The simulation of the specific work of the satellite is implemented in MATLAB. The latitude and longitude of the terrestrial cloud computing platform are fixed, and the latitude and longitude of the terrestrial user terminal are randomly generated. The tasks generated by each terminal follows a Poisson process. The average generation rate is λ. It is worth noting that most of the results of simulation studies in this section are based on an average over a few Monte Carlo simulations for various system parameters.

The service flow of traditional satellite is as follows:

• Step 1: The terrestrial user terminal generates tasks.
• Step 2: The terminal sends the task to the satellite.
• Step 3: The satellite forwards the mission to the terrestrial station.
• Step 4: The terrestrial station sends the results back to the satellite after processing.
• Step 5: The satellite sends the result back to the terrestrial terminal.

The processing flow of the space edge computing system is as follows:

• Step 1 and Step 2 are the same as the traditional satellite processing steps.
• Step 3: iSat will choose whether to offload the task to the terrestrial cloud computing platform.
• Step 4: If the task is executed on iSat, the results will be sent back to the terminal. If the task is offloaded to the terrestrial cloud computing platform, the result is sent back to the ground terminal via satellite after the task is executed.

Figure 6 evaluates the total time and energy for all tasks in terms of the number of terrestrial terminals, respectively. With the increase in terminals, the total time of tasks has increased almost linearly. The time spent in the traditional mode is much longer than that of the space edge computing. Additionally, we compared the performance of the number of satellites on the total time spent. In order to ensure basic ground coverage, we have directly reduced several orbital planes. As the number of satellites decreases, time-consuming increases rapidly. Especially when the number of satellite orbital plane is small, the time consumption will increase significantly. Although increasing the number of satellite planes helps to reduce the total task time, it will lead to an increase in the cost. For energy consumption, in general, as the number of terminals increases, the total energy consumption increases. As the number of orbit planes decreases, the total energy consumption decreases. This is because of the reduction in the number of satellites. When the number of satellite orbital planes is six and four, the energy consumption in the conventional mode is more significant than that in the edge computing mode. When the number of satellite orbital planes is two, the result is reversed. This is because when the number of satellites decreases, in the space edge computing mode, the energy consumed by a single satellite and the working time increase. Therefore, in order to obtain a better quality of service, the system needs to be optimized for the number of satellites.

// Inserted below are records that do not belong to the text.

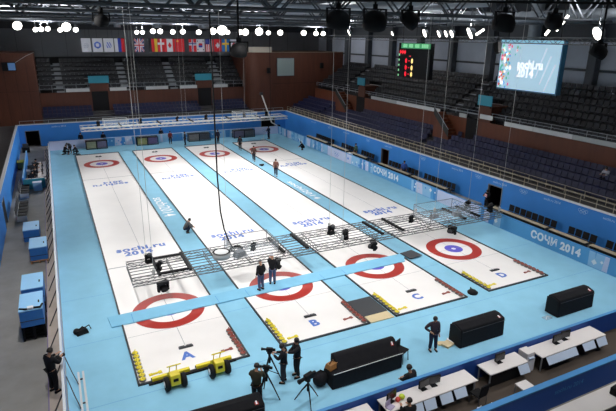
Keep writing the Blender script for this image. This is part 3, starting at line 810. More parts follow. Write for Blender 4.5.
def f_chn(u,v): return Ye if (abs(u-.22)<.1 and abs(v-.8)<.07) else Rd
def f_nor(u,v):
    a,b=abs(u-.5),abs(v-.62)
    return Nv if a<.06 or b<.05 else Wt if a<.13 or b<.1 else Rd
def f_kor(u,v):
    r=math.hypot(u-.5,(v-.5)*1.4)
    if r<.25: return Rd if v>.5 else Bl
    return Bk if (abs(abs(u-.5)-.34)<.06 and abs(abs(v-.5)-.34)<.05) else Wt
def f_usa(u,v):
    if v>.6 and u<.55: return Nv
    return Rd if int(u*9)%2==0 else Wt
def f_sui(u,v): return Wt if (abs(u-.5)<.1 and abs(v-.5)<.22) or (abs(v-.5)<.08 and abs(u-.5)<.3) else Rd
def f_swe(u,v): return Ye if abs(u-.5)<.1 or abs(v-.62)<.07 else (40,110,180)
def f_jpn(u,v): return Rd if math.hypot(u-.5,(v-.5)*1.4)<.28 else Wt
def f_e1(u,v): return (190,192,205) if (math.hypot(u-.5,(v-.45)*1.4)<.3 and (int(u*12)+int(v*14))%2) else Wt
def f_e2(u,v):
    r=math.hypot(u-.5,(v-.5)*1.4); return LB if .18<r<.34 else Wt
def f_e3(u,v): return LB if (.3<v<.7 and .25<u<.8 and (int(u*9+v*6)%2)) else Wt
FL=[(-9.15,1.15,f_e1,'white flag with faint grey emblem, leftmost of the flag row'),(-7.75,1.25,f_e2,'white flag with blue round emblem, second in the flag row'),(-6.35,1.25,f_e3,'white flag with blue lettering shapes, third in the flag row'),(-4.95,1.3,f_rus,'white blue and red striped flag in the flag row'),
 (-2.4,1.25,f_uk,'flag with crossed red and white bars on dark blue'),(-.55,1.2,f_ger,'black red and gold striped flag'),(.55,.9,f_den,'red flag with white cross'),(1.75,1.5,f_can2,'red and white flag with a leaf shape in the middle'),(3.2,1.2,f_chn,'plain red flag with small yellow stars'),(5.0,1.1,f_nor,'red flag with dark blue and white cross'),(6.15,1.2,f_kor,'white flag with round red and blue emblem'),(7.45,1.1,f_usa,'striped red and white flag with dark blue corner'),(8.7,1.1,f_sui,'red flag with white plus cross'),(9.95,1.15,f_swe,'blue flag with yellow cross'),(11.2,1.1,f_jpn,'white flag with red disc, rightmost of the flag row')]
for x,w,fn,lab in FL:
    m=MB(); nu,nv=18,24; hh=1.75
    P=lambda i,j:(-w/2+w*i/nu, .05*math.sin(i/nu*7+x)*(1-.5*j/nv), hh*j/nv)
    for i in range(nu):
        for j in range(nv):
            m.quad([P(i,j),P(i+1,j),P(i+1,j+1),P(i,j+1)],cell(fn((i+.5)/nu,(j+.5)/nv)))
    t=thing('flag',lab+' under the far roof','flag',(x+.6,52,11.25),0,'flags hanging over the back stand')
    o=m.build('cloth',parent=t)
    MB().tube([(-w/2-.05,0,hh+.02),(w/2+.05,0,hh+.02)],.03).build('pole',BLK,t)
    MB().tube([(0,0,hh),(0,0,ZC-11.25)],.012).build('cord',BLK,t)
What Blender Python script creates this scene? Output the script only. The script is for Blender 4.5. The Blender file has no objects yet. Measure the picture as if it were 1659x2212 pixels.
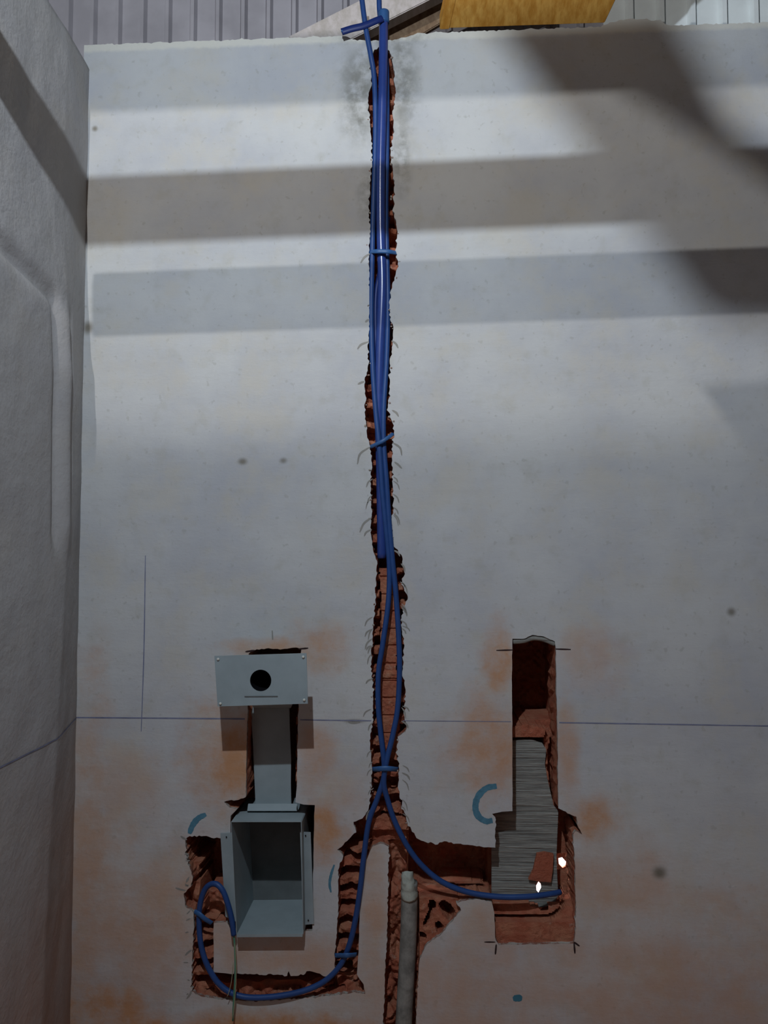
import bpy, bmesh, math, random
import numpy as np
from mathutils import Vector, Matrix, Euler, noise
from mathutils.geometry import delaunay_2d_cdt
random.seed(7)
PI = math.pi
S = bpy.context.scene
COL = S.collection

# ------------------------------------------------------------------ camera
FPX, CZ, CD = 1660.0, 1.70, 2.50
cd = bpy.data.cameras.new('camera'); cam = bpy.data.objects.new('camera', cd); COL.objects.link(cam)
cd.sensor_fit = 'VERTICAL'; cd.sensor_height = 36; cd.lens = FPX/2212*36; cd.clip_start = .02
cam.location = (0, -CD, CZ)
cam.rotation_euler = (math.radians(92.9), 0, math.radians(3.0))
S.camera = cam
MC = Euler(cam.rotation_euler).to_matrix()
def P(px, py, y=0.0):
    """point of the plane at distance y behind the plaster face"""
    d = MC @ Vector(((px-829.5)/FPX, -(py-1106)/FPX, -1))
    t = (y+CD)/d.y
    return Vector((0, -CD, CZ)) + d*t

# ------------------------------------------------------------------ light and exposure
S.view_settings.view_transform = 'Standard'; S.view_settings.look = 'None'
S.view_settings.gamma = 1; S.view_settings.exposure = 0.06
w = bpy.data.worlds.new('night_air'); S.world = w; w.use_nodes = True
w.node_tree.nodes['Background'].inputs[0].default_value = (.92, .90, 1.0, 1)
w.node_tree.nodes['Background'].inputs[1].default_value = 0.022
def lamp(name, loc, W, col, r):
    l = bpy.data.lights.new(name, 'POINT'); l.energy = W; l.color = col; l.shadow_soft_size = r
    o = bpy.data.objects.new(name, l); o.location = loc; COL.objects.link(o); return o
LA = Vector((-.30, -2.2, 3.408)); LB = Vector((-.95, -3.0, 4.24))
lamp('lamp_cool', LA, 118, (.78, .88, 1.0), .02)
lamp('lamp_neutral', LB, 126, (.97, .95, .93), .015)
ad = bpy.data.lights.new('daylight_behind_wall', 'AREA'); ad.energy = 60; ad.size = .5; ad.color = (.93, .95, 1)
ao = bpy.data.objects.new('daylight_behind_wall', ad); COL.objects.link(ao)
ao.location = P(1195, 1890, .55)+Vector((0, 0, .75)); ao.rotation_euler = (math.radians(25), 0, 0)

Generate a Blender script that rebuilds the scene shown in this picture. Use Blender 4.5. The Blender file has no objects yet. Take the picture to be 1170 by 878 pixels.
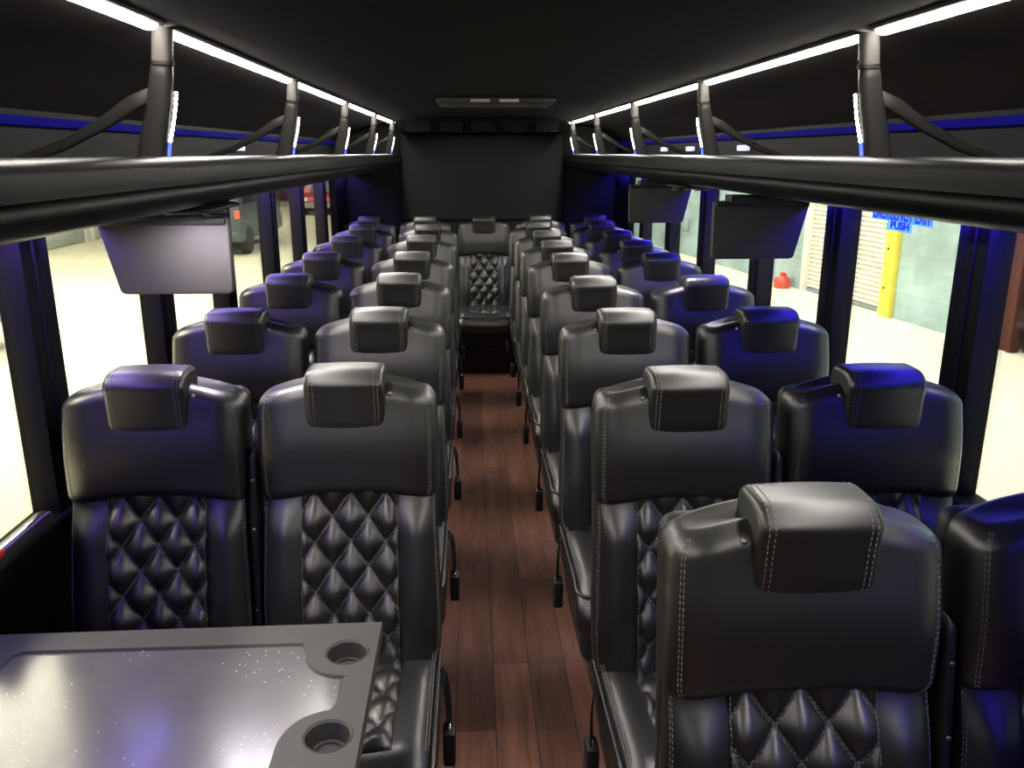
import bpy, bmesh, math, random
from mathutils import Vector, Matrix
random.seed(7)
PI = math.pi
SC = bpy.context.scene
COL = SC.collection

# ------------------------------------------------------------------ materials
def mat(name, color, rough=0.5, metal=0.0, spec=0.5, bump=None, var=None, emit=None, coat=0.0):
    m = bpy.data.materials.new(name); m.use_nodes = True
    nt = m.node_tree; b = nt.nodes['Principled BSDF']
    b.inputs['Base Color'].default_value = (*color, 1)
    b.inputs['Roughness'].default_value = rough
    b.inputs['Metallic'].default_value = metal
    b.inputs['Specular IOR Level'].default_value = spec
    b.inputs['Coat Weight'].default_value = coat
    tc = nt.nodes.new('ShaderNodeTexCoord')
    if bump:
        sc, st, dist = bump
        n = nt.nodes.new('ShaderNodeTexNoise'); n.inputs['Scale'].default_value = sc; n.inputs['Detail'].default_value = 4
        nt.links.new(tc.outputs['Object'], n.inputs['Vector'])
        bp = nt.nodes.new('ShaderNodeBump'); bp.inputs['Strength'].default_value = st; bp.inputs['Distance'].default_value = dist
        nt.links.new(n.outputs['Fac'], bp.inputs['Height']); nt.links.new(bp.outputs['Normal'], b.inputs['Normal'])
    if var:
        c2, sc = var
        n = nt.nodes.new('ShaderNodeTexNoise'); n.inputs['Scale'].default_value = sc; n.inputs['Detail'].default_value = 5
        nt.links.new(tc.outputs['Object'], n.inputs['Vector'])
        r = nt.nodes.new('ShaderNodeValToRGB')
        r.color_ramp.elements[0].position = .35; r.color_ramp.elements[1].position = .68
        r.color_ramp.elements[0].color = (*color, 1); r.color_ramp.elements[1].color = (*c2, 1)
        nt.links.new(n.outputs['Fac'], r.inputs['Fac']); nt.links.new(r.outputs['Color'], b.inputs['Base Color'])
    if emit:
        b.inputs['Emission Color'].default_value = (*emit[0], 1); b.inputs['Emission Strength'].default_value = emit[1]
    return m

def glass_mat(name, tint=(1, 1, 1), refl=.6):
    m = bpy.data.materials.new(name); m.use_nodes = True
    nt = m.node_tree; nt.nodes.clear()
    o = nt.nodes.new('ShaderNodeOutputMaterial'); mx = nt.nodes.new('ShaderNodeMixShader')
    t = nt.nodes.new('ShaderNodeBsdfTransparent'); t.inputs['Color'].default_value = (*tint, 1)
    g = nt.nodes.new('ShaderNodeBsdfGlossy'); g.inputs['Roughness'].default_value = .02
    f = nt.nodes.new('ShaderNodeFresnel'); f.inputs['IOR'].default_value = 1.3
    mu = nt.nodes.new('ShaderNodeMath'); mu.operation = 'MULTIPLY'; mu.inputs[1].default_value = refl
    nt.links.new(f.outputs[0], mu.inputs[0]); nt.links.new(mu.outputs[0], mx.inputs[0])
    nt.links.new(t.outputs[0], mx.inputs[1]); nt.links.new(g.outputs[0], mx.inputs[2]); nt.links.new(mx.outputs[0], o.inputs[0])
    return m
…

Next, we evaluate the impact of the number of the VM on the satellite on the task time spent and energy consumption, as shown in Figure 7. In the traditional mode, the time and energy consumption of the satellite is almost independent of the number of virtual machines on the satellite. In space edge computing, the time spent decreases as the number of VMs increases and is much smaller than the time spent in the traditional mode. However, as the number of virtual machines continues to increase, time consumption will tend to be a constant value. For satellite energy consumption, it increases as the number of virtual machines increases. Furthermore, when the task generation rate of the terminal is low (λ = 0.1), the increase in energy consumption is not apparent. This is because the satellite performance is strong enough to meet the mission requirements. Additionally, when the task generation rate is high and the number of VMs is large, the energy consumption in the edge computing will be higher than the traditional mode. Therefore, it is not possible to reduce mission execution time by unrestrictedly increasing satellite performance, and it also leads to a sharp increase in cost. It is necessary to find a balance between time spent and energy consumption.

Finally, we will discuss the impact of the task offloading strategy on the time spent and energy consumption, as shown in Figure 8. Other things being equal, the task time spent is different under different offloading strategies. When the tasks are all performed on the satellite, it takes the shortest time. However, as the number of VMs on the satellite increases, the energy consumption will rise sharply. In other offloading strategies, the offloading strategy by task category takes less time than the random offloading strategy. The energy consumption of the two is similar. Therefore, for different task scenarios, the task offloading strategy is also one of the crucial factors that affects the quality of service.

6. Conclusions

In this article, we propose to transform traditional satellites into space edge computing nodes. The software and hardware architecture of iSat is illustrated. In terms of hardware, the original satellite hardware modules are broken up and reorganized to form various resource networks, which provides a basis for the unified management and flexible scheduling. In terms of software, edge computing technology is combined with traditional satellite software architecture to realize the virtualization of satellite resources, the flexible orchestration of satellite missions, the on-demand allocation of on-board resources and the coordinated service of satellite and ground. Furthermore, we combine the mobile edge computing and satellite orbit to establish a system model of the application scenario and analyze the execution time and energy consumption of the task. Through the simulation experiments, the space edge computing system takes less time and energy than traditional satellite constellation. The quality of service is related to the number of satellites, the performance of the satellite itself, and the satellite mission offloading strategy. In the future, we will optimize the design of the system in response to the above three aspects.